Items listed in a dataset
++++++++++++++++++++
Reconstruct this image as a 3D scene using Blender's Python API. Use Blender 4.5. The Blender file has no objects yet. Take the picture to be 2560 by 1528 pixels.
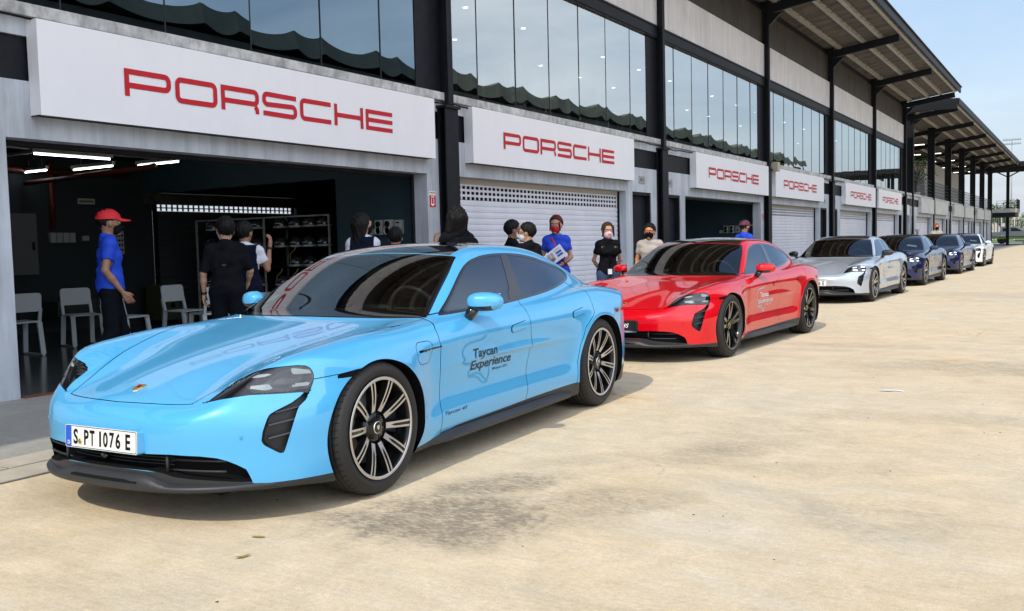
import bpy, bmesh, math, random
import numpy as np
from mathutils import Vector, Matrix
random.seed(7); np.random.seed(7)
SC = bpy.context.scene
COL = SC.collection
R = math.radians
# ------------------------------------------------------------------ camera
CAM = bpy.data.cameras.new('camera'); cam = bpy.data.objects.new('camera', CAM); COL.objects.link(cam)
CAM.sensor_width = 36.0; CAM.lens = 2333.35 / 2560 * 36; CAM.clip_start = .05; CAM.clip_end = 3000
_yaw, _pitch, _roll = .5525, .0649, -.0239
_f = Vector((-math.sin(_yaw) * math.cos(_pitch), math.cos(_yaw) * math.cos(_pitch), -math.sin(_pitch)))
_r = Vector((math.cos(_yaw), math.sin(_yaw), 0)); _u = _r.cross(_f)
_r2 = _r * math.cos(_roll) + _u * math.sin(_roll); _u2 = -_r * math.sin(_roll) + _u * math.cos(_roll)
cam.matrix_world = Matrix(((_r2.x, _u2.x, -_f.x, 0), (_r2.y, _u2.y, -_f.y, 0), (_r2.z, _u2.z, -_f.z, 1.3002), (0, 0, 0, 1)))
SC.camera = cam
# ------------------------------------------------------------------ world and sun
SUN_EL, SUN_AZ = R(46), R(5)          # sun stands behind the camera, a little towards +X
sd = Vector((math.sin(SUN_AZ) * math.cos(SUN_EL), -math.cos(SUN_AZ) * math.cos(SUN_EL), math.sin(SUN_EL)))
W = bpy.data.worlds.new('World'); SC.world = W; W.use_nodes = True
nt = W.node_tree; nt.nodes.clear(); N = nt.nodes.new; LK = nt.links.new
out = N('ShaderNodeOutputWorld'); bg = N('ShaderNodeBackground'); sky = N('ShaderNodeTexSky')
sky.sky_type = 'NISHITA'; sky.sun_disc = False; sky.sun_elevation = SUN_EL
sky.sun_rotation = math.atan2(sd.x, sd.y); sky.air_density = 1.3; sky.dust_density = 1.2; sky.ozone_density = 3.0
bg.inputs[1].default_value = .15
tc = N('ShaderNodeTexCoord'); sep = N('ShaderNodeSeparateXYZ'); LK(tc.outputs['Generated'], sep.inputs[0])
zc = N('ShaderNodeMath'); zc.operation = 'MAXIMUM'; LK(sep.outputs[2], zc.inputs[0]); zc.inputs[1].default_value = .0
zd = N('ShaderNodeMath'); zd.operation = 'ADD'; LK(zc.outputs[0], zd.inputs[0]); zd.inputs[1].default_value = .16
vm = N('ShaderNodeVectorMath'); vm.operation = 'DIVIDE'; LK(tc.outputs['Generated'], vm.inputs[0])
cmb = N('ShaderNodeCombineXYZ')
for k in range(3): LK(zd.outputs[0], cmb.inputs[k])
LK(cmb.outputs[0], vm.inputs[1])
def wnoise(scale, det, rough, w=0):
    n = N('ShaderNodeTexNoise'); n.inputs['Scale'].default_value = scale; n.inputs['Detail'].default_value = det
    n.inputs['Roughness'].default_value = rough; n.inputs['Distortion'].default_value = .35; LK(vm.outputs[0], n.inputs['Vector']); return n
n1 = wnoise(.85, 9, .56)
cr = N('ShaderNodeValToRGB'); cr.color_ramp.elements[0].position = .50; cr.color_ramp.elements[1].position = .78
LK(n1.outputs[0], cr.inputs[0])
# more cloud low over the horizon
hz = N('ShaderNodeMapRange'); hz.inputs[1].default_value = 0; hz.inputs[2].default_value = .38; hz.inputs[3].default_value = .92; hz.inputs[4].default_value = .05
LK(zc.outputs[0], hz.inputs[0])
mx = N('ShaderNodeMath'); mx.operation = 'MAXIMUM'; LK(cr.outputs[0], mx.inputs[0]); LK(hz.outputs[0], mx.inputs[1])
fm = N('ShaderNodeMath'); fm.operation = 'MULTIPLY'; LK(mx.outputs[0], fm.inputs[0]); fm.inputs[1].default_value = .8
n2 = wnoise(1.9, 7, .6)
cc = N('ShaderNodeMix'); cc.data_type = 'RGBA'; LK(n2.outputs[0], cc.inputs[0])
cc.inputs[6].default_value = (2.4, 3.0, 4.5, 1); cc.inputs[7].default_value = (4.9, 5.2, 6.2, 1)
mixc = N('ShaderNodeMix'); mixc.data_type = 'RGBA'; LK(fm.outputs[0], mixc.inputs[0]); LK(sky.outputs[0], mixc.inputs[6]); LK(cc.outputs[2], mixc.inputs[7])
# broad glow added to the unseen sky behind the camera, fills the shaded facade
dt = N('ShaderNodeVectorMath'); dt.operation = 'DOT_PRODUCT'; LK(tc.outputs['Generated'], dt.inputs[0]); dt.inputs[1].default_value = Vector((.86, -.18, .62)).normalized()
bk = N('ShaderNodeMapRange'); bk.interpolation_type = 'SMOOTHSTEP'; bk.inputs[1].default_value = .55; bk.inputs[2].default_value = .97; LK(dt.outputs['Value'], bk.inputs[0])
bm_ = N('ShaderNodeMath'); bm_.operation = 'MULTIPLY'; LK(bk.outputs[0], bm_.inputs[0])
nb = N('ShaderNodeMapRange'); nb.inputs[1].default_value = .3; nb.inputs[2].default_value = .6; nb.inputs[3].default_value = .55; nb.inputs[4].default_value = 1.0; LK(n2.outputs[0], nb.inputs[0]); LK(nb.outputs[0], bm_.inputs[1])
sky_fill = N('ShaderNodeMix'); sky_fill.data_type = 'RGBA'; LK(bm_.outputs[0], sky_fill.inputs[0]); LK(mixc.outputs[2], sky_fill.inputs[6]); sky_fill.inputs[7].default_value = (12.5, 13.3, 15.0, 1)
# pale cloud low in the direction the upper windows mirror
dt2 = N('ShaderNodeVectorMath'); dt2.operation = 'DOT_PRODUCT'; LK(tc.outputs['Generated'], dt2.inputs[0]); dt2.inputs[1].default_value = Vector((.66, .70, .26)).normalized()
bk2 = N('ShaderNodeMapRange'); bk2.interpolation_type = 'SMOOTHSTEP'; bk2.inputs[1].default_value = .80; bk2.inputs[2].default_value = .99; LK(dt2.outputs['Value'], bk2.inputs[0])
nb2 = N('ShaderNodeMapRange'); nb2.inputs[1].default_value = .36; nb2.inputs[2].default_value = .62; nb2.inputs[3].default_value = .15; nb2.inputs[4].default_value = 1.0; LK(n1.outputs[0], nb2.inputs[0])
bm2 = N('ShaderNodeMath'); bm2.operation = 'MULTIPLY'; LK(bk2.outputs[0], bm2.inputs[0]); LK(nb2.outputs[0], bm2.inputs[1])
bank2 = N('ShaderNodeMix'); bank2.data_type = 'RGBA'; LK(bm2.outputs[0], bank2.inputs[0]); LK(sky_fill.outputs[2], bank2.inputs[6]); bank2.inputs[7].default_value = (7.0, 7.4, 8.0, 1)
LK(bank2.outputs[2], bg.inputs[0]); LK(bg.outputs[0], out.inputs[0])
SL = bpy.data.lights.new('sun', 'SUN'); SL.energy = 2.7; SL.angle = R(.55); SL.color = (1, .93, .80)
so = bpy.data.objects.new('sun', SL); COL.objects.link(so); so.rotation_euler = sd.to_track_quat('Z', 'Y').to_euler()
so.location = (0, -20, 40)
SC.view_settings.view_transform = 'Standard'; SC.view_settings.look = 'None'; SC.view_settings.exposure = .14; SC.view_settings.gamma = 1
SC.view_settings.use_curve_mapping = False
SC.render.engine = 'CYCLES'
cy = SC.cycles; cy.max_bounces = 8; cy.glossy_bounces = 5; cy.transmission_bounces = 6; cy.transparent_max_bounces = 12
cy.sample_clamp_indirect = 6; cy.use_denoising = True
# ------------------------------------------------------------------ materials
MATS = {}
def lin(c):
    return tuple(((v / 12.92) if v <= .04045 else ((v + .055) / 1.055) ** 2.4) for v in c)
def mat(name, col, rough=.6, metal=0., coat=0., emit=None, es=0, noise=None, bump=None, spec=.5, alpha=None, coatr=.03, noisecoord='Object'):
    """noise=(scale, amount, detail) varies value; bump=(scale, strength, dist)"""
    if name in MATS: return MATS[name]
    m = bpy.data.materials.new(name); m.use_nodes = True; t = m.node_tree; b = t.nodes['Principled BSDF']
    b.inputs['Base Color'].default_value = (*col, 1); b.inputs['Roughness'].default_value = rough; b.inputs['Metallic'].default_value = metal
    b.inputs['Coat Weight'].default_value = coat; b.inputs['Coat Roughness'].default_value = coatr; b.inputs['Specular IOR Level'].default_value = spec
    if emit: b.inputs['Emission Color'].default_value = (*emit, 1); b.inputs['Emission Strength'].default_value = es
    c = None
    if noise or bump: c = t.nodes.new('ShaderNodeTexCoord')
    if noise:
        n = t.nodes.new('ShaderNodeTexNoise'); n.inputs['Scale'].default_value = noise[0]; n.inputs['Detail'].default_value = noise[2] if len(noise) > 2 else 6
        n.inputs['Roughness'].default_value = .62
        t.links.new(c.outputs[noisecoord], n.inputs['Vector'])
        mr = t.nodes.new('ShaderNodeMapRange'); mr.inputs[1].default_value = .3; mr.inputs[2].default_value = .7
        mr.inputs[3].default_value = 1 - noise[1]; mr.inputs[4].default_value = 1 + noise[1]; t.links.new(n.outputs[0], mr.inputs[0])
        h = t.nodes.new('ShaderNodeVectorMath'); h.operation = 'SCALE'; h.inputs[0].default_value = col
        t.links.new(mr.outputs[0], h.inputs['Scale']); t.links.new(h.outputs[0], b.inputs['Base Color'])
    if bump:
        n = t.nodes.new('ShaderNodeTexNoise'); n.inputs['Scale'].default_value = bump[0]; n.inputs['Detail'].default_value = 5
        t.links.new(c.outputs[noisecoord], n.inputs['Vector'])
        bb = t.nodes.new('ShaderNodeBump'); bb.inputs['Strength'].default_value = bump[1]; bb.inputs['Distance'].default_value = bump[2]
        t.links.new(n.outputs[0], bb.inputs['Height']); t.links.new(bb.outputs[0], b.inputs['Normal'])
    MATS[name] = m; return m
def glassmat(name, tint, refl=.12, rough=.0, base=None):
    """see-through tinted sheet: transparent + mirror by fresnel, with a floor under the reflectivity"""
    if name in MATS: return MATS[name]
    m = bpy.data.materials.new(name); m.use_nodes = True; t = m.node_tree; t.nodes.clear()
    o = t.nodes.new('ShaderNodeOutputMaterial'); tr = t.nodes.new('ShaderNodeBsdfTransparent'); gl = t.nodes.new('ShaderNodeBsdfGlossy')
    mx = t.nodes.new('ShaderNodeMixShader'); lw = t.nodes.new('ShaderNodeFresnel'); lw.inputs[0].default_value = 1.5
    mr = t.nodes.new('ShaderNodeMapRange'); mr.inputs[3].default_value = refl; mr.inputs[4].default_value = 1
    tr.inputs[0].default_value = (*tint, 1); gl.inputs[0].default_value = (*(base or (1, 1, 1)), 1); gl.inputs[1].default_value = rough
    L = t.links.new; L(lw.outputs[0], mr.inputs[0]); L(mr.outputs[0], mx.inputs[0]); L(tr.outputs[0], mx.inputs[1]); L(gl.outputs[0], mx.inputs[2]); L(mx.outputs[0], o.inputs[0])
    MATS[name] = m; return m
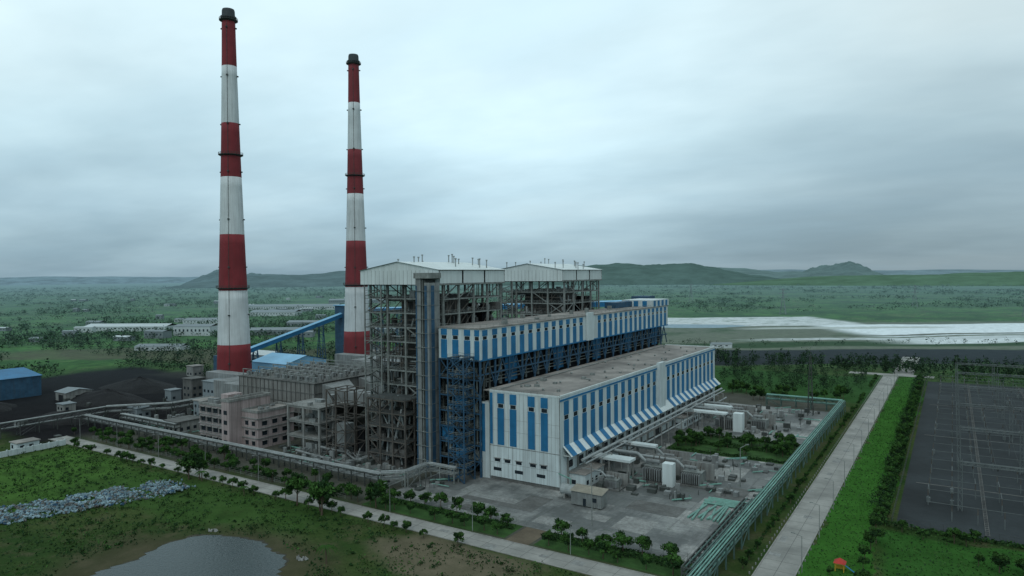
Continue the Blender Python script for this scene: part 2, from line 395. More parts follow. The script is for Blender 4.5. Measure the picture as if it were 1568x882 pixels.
# ------------------------------------------------------------------ turbine hall
def turbine_hall():
    o=O('turbine_hall',(-120,280,0)); W=o('walls',WHITE); B=o('blue_stripes',BLUE); D=o('windows',GLASS); C=o('plinth',CONCD)
    X0,X1,Y0,Y1,ZT=-133,-106,194,365,30.0
    W.box(X0,X1,Y0,Y1,1.2,ZT) ; C.box(X0+.2,X1-.2,Y0+.25,Y1-.2,0,1.2)
    W.box(X0-4,X0-.02,Y0+.3,Y0+30,0,26)
    r=o('roof',ROOF); r.box(X0-2.9,X1-.4,Y0+.4,Y1-.4,ZT,ZT+.12)
    pr=o('parapet',WHITE2); pr.box(X0,X1+.1,Y0-.1,Y0+.4,ZT+.002,ZT+.55); pr.box(X1-.4,X1+.12,Y0+.4,Y1,ZT+.002,ZT+.6); pr.box(X0,X1,Y1-.4,Y1+.05,ZT+.003,ZT+.55)
    for cx in (-128.5,-123.6,-116.5,-111.6):
        B.box(cx-1.3,cx+1.3,Y0-.12,Y0+.01,12.2,24.6); B.box(cx-1.3,cx+1.3,Y0-.12,Y0+.01,26.2,29.6)
        D.box(cx-1.0,cx+1.0,Y0-.1,Y0+.02,24.8,26.0)
    B.box(X0-3.6,X0-2.2,Y0+.2,Y0+.31,9,25.5); B.box(X0+.1,X0+1.2,Y0-.12,Y0+.01,12.2,29.6)
    for cx in (-130,-126,-121.5,-116,-112):
        D.box(cx-1.1,cx+1.1,Y0-.05,Y0+.02,6.4,7.4)
    for cx in (-130,-121.5,-113): D.box(cx-1.6,cx+1.6,Y0-.05,Y0+.02,3.3,4.4)
    T=o('trim',CONC)
    for cx in (-130,-126,-121.5,-116,-112): T.box(cx-1.4,cx+1.4,Y0-.35,Y0+.02,7.5,7.7)
    T.box(X0,X1,Y0-.06,Y0+.02,11.6,11.8)
    J=o('sheet_joints',CONC)
    for k in range(1,18): J.box(X0+k*1.5-.03,X0+k*1.5+.03,Y0-.03,Y0+.02,1.3,29.9)
    for z in (6,17,21): J.box(X0,X1,Y0-.035,Y0+.02,z,z+.06)
    q=Y0+3; per=6.55
    P=o('skirt_white',WHITE2)
    P.poly([(X1+.05,Y0+2,14),(X1+.05,Y1,14),(X1+3.2,Y1,11),(X1+3.2,Y0+2,11)])
    P.poly([(X1+3.2,Y0+2,11),(X1+3.2,Y1,11),(X1+.02,Y1,10.9),(X1+.02,Y0+2,10.9)])
    while q<Y1-2.5:
        if abs(q-283)<4.5: q+=per*.8; continue
        B.box(X1-.01,X1+.16,q,q+3.1,14.0,22.3); B.box(X1-.01,X1+.16,q,q+3.1,24.0,28.4)
        D.box(X1-.01,X1+.10,q+.3,q+2.8,22.5,23.8)
        B.poly([(X1+.17,q,14.1),(X1+.17,q+3.1,14.1),(X1+3.26,q+3.1,11.06),(X1+3.26,q,11.06)])
        q+=per
    W.box(X1,X1+1.6,280,286.5,11,31.5)
    B.box(X1-.01,X1+.2,Y0,Y1,28.7,29.3)
    k=Y0+6
    while k<Y1-6:
        D.box(X1-.02,X1+.06,k,k+U(2,4.5),U(5.5,6.5),8.5)
        if R()<.6: D.box(X1-.02,X1+.06,k,k+U(3,5),1.25,4.4)
        T.box(X1,X1+.5,k-1.3,k-.7,0,11); k+=U(6.5,8)
    T.box(X1,X1+2.2,Y0+6,Y1-10,4.9,5.15)
    v=o('roof_ventilators',STEEL)
    for yy in range(206,360,12):
        for xx in (-128,-119,-111):
            if R()<.7:
                a=xx+U(-2,2); b=yy+U(-3,3); v.tube((a,b,ZT+.1),(a,b,ZT+.7),.35,10); v.tube((a,b,ZT+.7),(a,b,ZT+1.0),.6,10,.2)
    for k in range(18): v.cb(U(-130,-108),U(200,360),ZT+.12,U(.6,2),U(.6,2),U(.3,.9))
    v.path([(-131,198,ZT+.5),(-131,360,ZT+.5)],.18)
    v.rail((X0,Y0,ZT+.5),(X1,Y0,ZT+.5),.9,2.5)
    gp=o('downpipes',STEEL)
    gp.tube((X1+.1,Y0-.15,0),(X1+.1,Y0-.15,ZT),.14,6); gp.tube((X0,Y0-.15,0),(X0,Y0-.15,ZT),.14,6)
    o.done()
turbine_hall()

# ------------------------------------------------------------------ bunker bay
def bunker():
    o=O('coal_bunker_bay',(-145,285,0)); X0,X1,Y0,Y1=-154,-136,193,377
    W=o('cladding_white',WHITE);B=o('cladding_blue',BLUE);D=o('windows',GLASS);F=o('steel_frame',BLUES);I=o('inner_walls',DARKIN); G=o('floors',GRATE)
    W.box(X0,X1,Y0,Y1,40.3,51); Rf=o('roof',ROOF); Rf.box(X0-.3,X1+.3,Y0-.3,Y1+.3,51.002,51.4)
    q=Y0+1.2
    while q<Y1-2:
        if abs(q-276)>4:
            B.box(X1-.01,X1+.15,q,q+3.0,40.4,47.2); B.box(X1-.01,X1+.15,q,q+3.0,48.6,50.6); D.box(X1-.01,X1+.09,q+.4,q+2.6,47.35,48.4)
        q+=6.1
    W.box(X1,X1+1.2,273.5,279,40.3,52.5)
    B.box(X1-.01,X1+.2,Y0,Y1,40.0,40.5)
    for cx in (-151.6,-146.6,-141.5,-137.4): 
        w=1.3 if cx<-138 else 1.0
        B.box(cx-w,cx+w,Y0-.15,Y0+.01,40.4,47); B.box(cx-w,cx+w,Y0-.15,Y0+.01,48.6,50.7); D.box(cx-w*.8,cx+w*.8,Y0-.1,Y0+.01,47.2,48.4)
    W.box(X0+1,X1+.5,352,377.4,51.4,55); 
    for k in range(4): B.box(X1+.49,X1+.62,354+k*6,357+k*6,51.6,54.6)
    for k in range(3): B.box(X0+3+k*5,X0+5.5+k*5,351.85,352,51.6,54.6)
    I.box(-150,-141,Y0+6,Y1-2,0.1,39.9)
    q=Y0+.4; k=0
    while q<Y1-5:
        q2=q+9.15
        F.box(X1-.7,X1-.1,q-.3,q+.3,0,40.3)
        F.beam((X1-.4,q,30.5),(X1-.4,(q+q2)/2,39.8),.4); F.beam((X1-.4,q2,30.5),(X1-.4,(q+q2)/2,39.8),.4)
        F.box(X1-.65,X1-.15,q,q2,35,35.4)
        if k%4==2: B.box(X1-2.6,X1-2.4,q+.4,q2-.4,30.5,39.9)
        q=q2;k+=1
    G.box(-141,X1-.2,Y0,Y1,34.8,35.0)
    P=o('hopper_and_pipes',STEEL)
    for k in range(20):
        yy=Y0+8+k*9; P.tube((-139.3,yy,30),(-139.3,yy,40),U(.25,.8),8)
    for z in (32,33.2,37): P.path([(-138,Y0+3,z),(-138,Y1-3,z)],.22)
    xs=[-154,-148,-142,-136.4]; zs=[0,5.5,11,16.5,22,27.5,33.5,40.2]
    F2=o('end_frame',STEELD); F3=o('end_rails',STEEL)
    frame(F,xs,[Y0+.3],zs,.5,.4,.35); frame(F2,xs,[Y0+2.5,Y0+6],zs,.5,.4,.45)
    for z in zs[1:-1]: G.box(X0,X1-.3,Y0+.6,Y0+6,z-.02,z+.08); F3.rail((X0,Y0+.2,z),(X1,Y0+.2,z))
    for k in range(34): P.cb(U(-152,-139),U(Y0+1.5,Y0+5),random.choice(zs[:-1])+.1,U(.6,2.6),U(.6,2),U(1,3.4))
    for k in range(9): 
        a=U(-153,-138); P.tube((a,Y0+1.5,U(0,15)),(a,Y0+1.5,U(22,40)),U(.15,.45),8)
    for (a,b_,c_,d_) in ((-153.5,-148.6,11.2,16),(-147.6,-142.4,22.2,27),(-147.6,-142.6,5.6,10.6)): B.box(a,b_,Y0+.9,Y0+1.1,c_,d_)
    W.box(X0-.3,X0-.02,Y0+2,Y1,40,46)
    H=o('tripper_gallery',BLUES); H.box(-153,-147,330,351.9,51.5,54.4)
    for k in range(10): o('roof_units',STEEL).cb(U(-152,-138),U(200,345),51.4,U(.8,2),U(.8,2),U(.8,1.8))
    F3.rail((X1,Y0,51.4),(X1,351,51.4),1.1,4); F3.rail((X0,Y0,51.4),(X1,Y0,51.4),1.1,3)
    o.done()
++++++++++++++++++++
■ WHAT THE TASK ASKS
Determine the number of lines in the listing that contain the string "from". Write that number and nothing else.

■ FINISHED ANSWER
2